EXERCISE PROMPT
Write the lines out again, from the top of the material to the line containing "return (f(r), f(g), f(b), 1)", pictures excluded.

INFORMATION SHOWN
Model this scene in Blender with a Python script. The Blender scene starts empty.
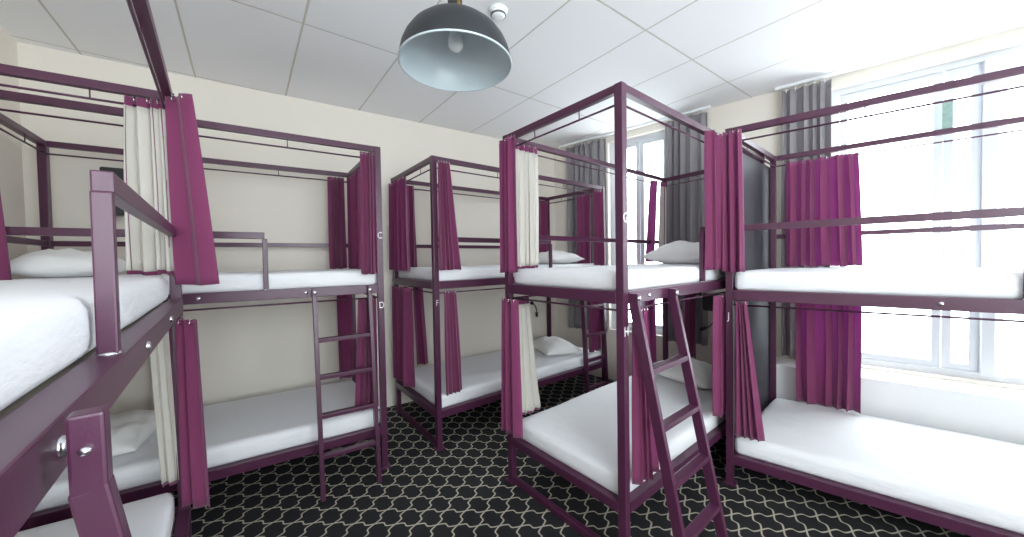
import bpy, bmesh, math, random
from mathutils import Vector, Matrix, noise
random.seed(7)
C = bpy.context.scene.collection
S = bpy.context.scene
V = Vector

# ------------------------------------------------------------------ materials
def srgb(r, g, b):
    f = lambda c: (c/255/12.92) if c/255 <= .04045 else ((c/255+.055)/1.055)**2.4
    return (f(r), f(g), f(b), 1)

def mat(name, col, rough=.6, metal=0, bump=0, bscale=60, var=0, vscale=4, spec=.5, stretch=None, sheen=0):
    m = bpy.data.materials.new(name); m.use_nodes = True
    nt = m.node_tree; b = nt.nodes['Principled BSDF']
    b.inputs['Roughness'].default_value = rough
    b.inputs['Metallic'].default_value = metal
    b.inputs['Specular IOR Level'].default_value = spec
    b.inputs['Base Color'].default_value = col
    if sheen: b.inputs['Sheen Weight'].default_value = sheen
    tc = nt.nodes.new('ShaderNodeTexCoord'); src = tc.outputs['Object']
    if stretch:
        mp = nt.nodes.new('ShaderNodeMapping'); mp.inputs['Scale'].default_value = stretch
        nt.links.new(src, mp.inputs['Vector']); src = mp.outputs[0]
    if var:
        n = nt.nodes.new('ShaderNodeTexNoise'); n.inputs['Scale'].default_value = vscale; n.inputs['Detail'].default_value = 4
        nt.links.new(src, n.inputs['Vector'])
        mx = nt.nodes.new('ShaderNodeMix'); mx.data_type = 'RGBA'
        mx.inputs['A'].default_value = [c*(1-var) for c in col[:3]]+[1]
        mx.inputs['B'].default_value = [min(1, c*(1+var)) for c in col[:3]]+[1]
        nt.links.new(n.outputs['Fac'], mx.inputs['Factor']); nt.links.new(mx.outputs['Result'], b.inputs['Base Color'])
    if bump:
        n = nt.nodes.new('ShaderNodeTexNoise'); n.inputs['Scale'].default_value = bscale; n.inputs['Detail'].default_value = 5
        nt.links.new(src, n.inputs['Vector'])
        bp = nt.nodes.new('ShaderNodeBump'); bp.inputs['Strength'].default_value = bump; bp.inputs['Distance'].default_value = .01
        nt.links.new(n.outputs['Fac'], bp.inputs['Height']); nt.links.new(bp.outputs[0], b.inputs['Normal'])
    return m

def cloth(name, col, trans=.3, weave=500, tcol=None):
    m = bpy.data.materials.new(name); m.use_nodes = True
    nt = m.node_tree; b = nt.nodes['Principled BSDF']; out = nt.nodes['Material Output']
    b.inputs['Base Color'].default_value = col; b.inputs['Roughness'].default_value = .75
    b.inputs['Specular IOR Level'].default_value = .25
    b.inputs['Sheen Weight'].default_value = .3
    t = nt.nodes.new('ShaderNodeBsdfTranslucent'); t.inputs['Color'].default_value = tcol or col
    mx = nt.nodes.new('ShaderNodeMixShader'); mx.inputs[0].default_value = trans
    nt.links.new(b.outputs[0], mx.inputs[1]); nt.links.new(t.outputs[0], mx.inputs[2])
    nt.links.new(mx.outputs[0], out.inputs['Surface'])
    tc = nt.nodes.new('ShaderNodeTexCoord'); n = nt.nodes.new('ShaderNodeTexNoise'); n.inputs['Scale'].default_value = weave
    bp = nt.nodes.new('ShaderNodeBump'); bp.inputs['Strength'].default_value = .15; bp.inputs['Distance'].default_value = .002
    nt.links.new(tc.outputs['Object'], n.inputs['Vector']); nt.links.new(n.outputs['Fac'], bp.inputs['Height'])
    nt.links.new(bp.outputs[0], b.inputs['Normal'])
    return m

M = {}
M['frame'] = mat('plum_painted_steel', srgb(74, 33, 60), rough=.34, var=.08, vscale=6, bump=.03, bscale=300)
M['curtain'] = cloth('magenta_curtain_cloth', srgb(144, 68, 108), .38, tcol=srgb(184, 112, 178))
M['lining'] = cloth('pale_lining_cloth', srgb(222, 217, 210), .30)
M['grey'] = cloth('grey_blackout_cloth', srgb(146, 142, 146), .12)
M['sheet'] = mat('white_sheet', srgb(232, 232, 236), rough=.85, bump=.6, bscale=9, stretch=(1, 1, 3), spec=.2)
M['pillow'] = mat('white_pillowcase', srgb(236, 235, 234), rough=.85, bump=.8, bscale=11, spec=.2)
M['wall'] = mat('cream_wall_paint', srgb(230, 223, 213), rough=.8, var=.015, vscale=2, bump=.06, bscale=120)
M['white'] = mat('white_gloss_paint', srgb(236, 238, 240), rough=.4)
M['sash'] = mat('window_frame_paint', srgb(212, 216, 222), rough=.45)
M['black'] = mat('black_plastic', srgb(38, 38, 40), rough=.5)
M['panel'] = mat('dark_grey_laminate', srgb(56, 55, 61), rough=.5, var=.12, vscale=3, spec=.3)
M['steel'] = mat('zinc_bolt', srgb(205, 205, 210), rough=.25, metal=1)
M['brass'] = mat('brass_screw', srgb(190, 150, 80), rough=.3, metal=1)
M['lampblack'] = mat('charcoal_enamel', srgb(30, 32, 37), rough=.45)
M['lampgrey'] = mat('pale_grey_enamel', srgb(186, 196, 202), rough=.3, var=.03, vscale=5)
M['letter'] = mat('white_letter_vinyl', srgb(235, 230, 235), rough=.5)
M['tag'] = mat('pale_green_tag', srgb(140, 165, 158), rough=.6, var=.4, vscale=25)
M['bulb'] = mat('frosted_bulb', srgb(225, 228, 228), rough=.25)
M['base'] = mat('ply_bed_base', srgb(150, 140, 130), rough=.8, var=.1, vscale=5)
M['plum_in'] = M['frame']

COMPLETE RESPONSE
Model this scene in Blender with a Python script. The Blender scene starts empty.
import bpy, bmesh, math, random
from mathutils import Vector, Matrix, noise
random.seed(7)
C = bpy.context.scene.collection
S = bpy.context.scene
V = Vector

# ------------------------------------------------------------------ materials
def srgb(r, g, b):
    f = lambda c: (c/255/12.92) if c/255 <= .04045 else ((c/255+.055)/1.055)**2.4
    return (f(r), f(g), f(b), 1)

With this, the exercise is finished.